The 60k Word Curse

To my great shame, I have three public fanfictions under my belt. Not about having written them, specifically. Rather, it’s the fact that all of them are unfinished. The most popular is a lengthy slow burn set in Forks, Washington, where Twilight’s Charlie Swan and Harry Potter’s Remus Lupin meet and fall in love—with my self-insert. I think I’ve hit a niche with that one, because that story gets the occasional like to this day. I guess you either age out of Twilight or realize Charlie was the only one worth giving the time of day to. And bam, after a good fourteen chapters of yearning (and a surprisingly intense detective plot) they kiss. On the mouth. Wild.


The other two fics similarly involve a Dutch-coded, middle aged protagonist who has ash blond hair and a talent for yearning and a quiet competence. There’s a clear pattern here. A sort of idealised future me, if you will. One of the fics is set in the Hobbit universe, the other in Disco Elysium. My Hobbit-self gets with Thorin, whereas the Disco Elysium-self gets with… the Pale? His female ex partner? A barman? It’s hard to explain, but it’s the better of the three by quite a margin!

What all three of these works have in common, however, is that they were written with furious passion and consistency right up to the 60k word mark. After that, my confidence wavers, the updates get less frequent, and the fanfic dies a quiet death. Why does this happen? What makes 60k words so pivotal? There must be an explanation behind it. I’m no scientist myself, but I have a couple of theories:

  1. The midway point of the story is where tension shifts. Some smaller point of tension has been resolved, and without further momentum, the entire thing comes apart. 60k seems to be the spot where this happens to my stories.
  2. At the 60k point there’s enough writing down on paper that perfectionism draws things to a standstill. There’s too much material that needs editing, plot holes that need patching, and it all becomes impossible to keep track of. 60k is simply the stage where there’s too much text.
  3. The narrative line becomes cloudy at the midway point. How does Act 1 propel the characters into the other Acts? Is the setup strong enough for the resolution? Does the planned resolution still fit the stuff that’s on paper?

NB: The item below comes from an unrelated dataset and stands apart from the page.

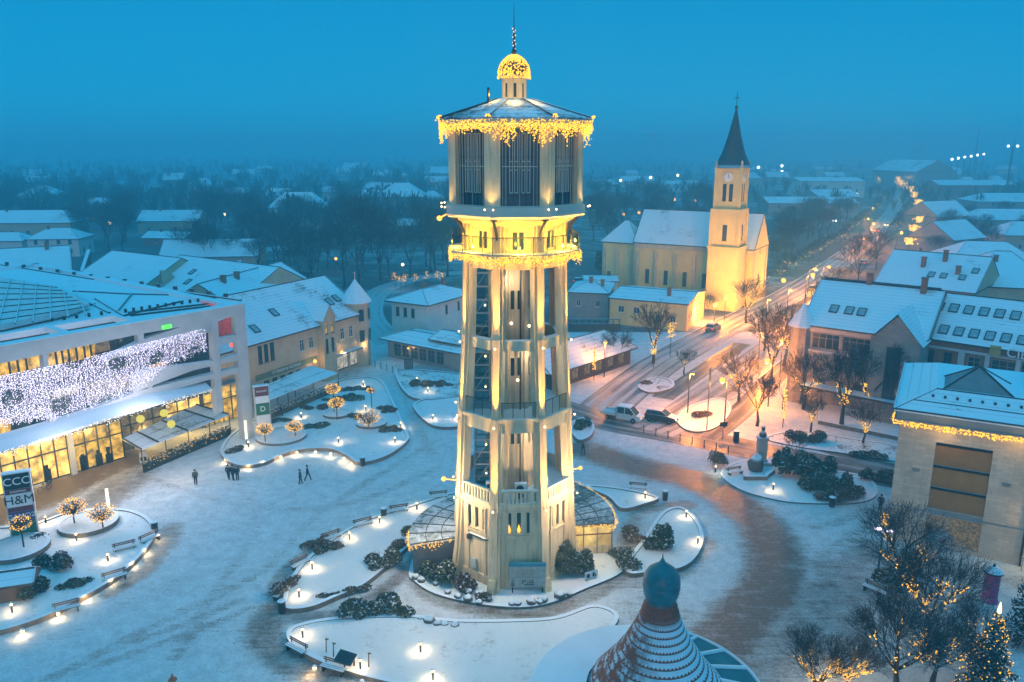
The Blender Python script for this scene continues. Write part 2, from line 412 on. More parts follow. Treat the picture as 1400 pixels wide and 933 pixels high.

It comes back to planning, and suddenly all my impulsive plot decisions up to this point derail the original trajectory.
Take my Hobbit fanfiction. Dirk of Middendijk (a blue elf, or Holwë, from the swamps of the river Lhûne, whose people are characterized by their love of commerce, wooden shoes, and smuggling pipeweed) has a complex relationship with Thorin Oakenshield. At the 20k mark they get in a fight, and by 60k they tentatively make up. The moment this happens, I lose grip on the narrative. How do I bridge the gap between reconciliation and Smaug’s eventual slaying? There should be plenty of other sources of tension, but they don’t seem to suffice. Sex seems to be something I can write towards, but never quite from. The same thing happens in Disco Elysium, after all. The moment I finish the scene where Johannes and Vince hook up is when the entirety of the plot becomes fuzzy. For Twilight/HP it’s even worse, there it's a single kiss that did it. All the tension evaporated, and before you know it there’s no more chapter updates.